Wainwright is exactly right to allow Royce a modicum of redemption, a moment of re-humanisation. As a society, we are increasingly devoid of nuance. Everything was set up for a violent showdown between the leads – their every interaction thus far had ended in blood loss and stitches – and the pre-finale speculation was about which one of them would die, if not both of them. Royce’s final act – his last word in this world he so despised – would be to end Catherine Cawood for good. Wainwright, however, will leave that sort of ending to other crime dramas.

Instead, Royce chose repentance and, however misguidedly, forgiveness. Wainwright asked us, bravely, to see the world through Royce’s eyes, to see the wrong he believed had been done to him, to see the pain he lived with. Yes, we still cheered when Catherine called him a braindead psychopath and reminded him of the appalling things he’d said and done, but we were also asked to understand that Royce had come to understand that the world – and Ryan – was better off without his violence and ugliness.

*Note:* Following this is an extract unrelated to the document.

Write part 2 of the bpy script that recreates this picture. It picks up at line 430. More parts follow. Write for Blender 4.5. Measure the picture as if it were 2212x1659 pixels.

To dismiss Royce as a monster is to ignore what Wainwright has been telling us all along – huge parts of the Calder Valley (and the country as a whole) are enormously deprived, riddled with drug addiction, crime and child poverty. Places like “Happy Valley” can produce Tommy Lee Royces, as well as the circumstances in which men like him can thrive. Wainwright doesn’t ask for our hearts to bleed for Royce – though it would take a cold person not to have been moved by his desperate wish for Catherine to “be here, with Ryan”, in the knowledge that no one was ever with Royce when he was a child – but she does ask for us to observe where he came from.

Tommy’s redemption wasn’t for him, it was for Catherine – and for the viewer. It was a reminder, epitomised in the gentleness of Ryan and Clare, that to meet savagery with savagery is to continue a cycle of bloodshed and misery. To offer up Tommy Lee Royce, the Beast of Calder Valley, as a human – naked, vulnerable and afraid – was Wainwright’s gift to us all.